County: Cavan Site name: ROSEHILL
Sites and Monuments Record No.: N/A Licence number: 09E0119
Author: Melanie McQuade, Margaret Gowen & Co. Ltd, 27 Merrion Square, Dublin 2.
Site type: Fulacht fiadh
Period/Dating: —
ITM: E 669356m, N 785445m
Latitude, Longitude (decimal degrees): 53.813906, -6.946833
Topsoil stripping along a corridor 1.35km long and between 5m and 17m wide was monitored prior to the insertion of an upgraded gas pipe. A fulacht fiadh was identified on a low-lying area of wet ground in the townland of Rosehill and was subsequently excavated.
The fulacht fiadh was constructed on a deposit of grey silt (F4) that lay directly over the natural subsoil. Water for the site was probably sourced from a former stream, indicated by a spread of silty soil overlying river gravels c. 2m to the north-west of the fulacht fiadh.

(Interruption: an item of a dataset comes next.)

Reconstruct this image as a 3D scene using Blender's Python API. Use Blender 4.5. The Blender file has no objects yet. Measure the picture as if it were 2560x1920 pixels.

A large trough, 1.6m by 1.4m, was cut into F4 on the south-east end of the site. It was 0.45m deep and had a U-shaped profile. Overflow was carried by a shallow linear channel, 0.46m long by 0.18m wide and 0.22m deep, that led westwards from the trough. After it went out of use, the trough was backfilled with friable, black, charcoal-rich silty clay with a high frequency of fire-cracked sandstone. There was a small oval pit c. 1.9m to the north-west of the trough. The pit measured 1.1m by 0.7m and was 0.26m deep with a U-shaped profile. It was filled by mid-grey silty clay which had regular inclusions of limestone and contained occasional fire-cracked sandstone pieces and a few very small fragments of bone. The bone had been burnt white but was too heavily fragmented to be identified to species or anatomical elements. There was no evidence for a hearth on the site, although a fire would have been lit somewhere near the trough in order to heat the stone. It is possible that a raised hearth, which would leave little or no archaeological remains, may have been used.
The burnt mound, which had been levelled and truncated by subsequent activity on site, measured 4.5m by 3.4m and extended over the location of the trough. It comprised black charcoal-rich silty clay with regular inclusions of fire-cracked stone and was 0.18m deep.
No finds were recovered during excavation and dating awaits the results of radiocarbon analysis.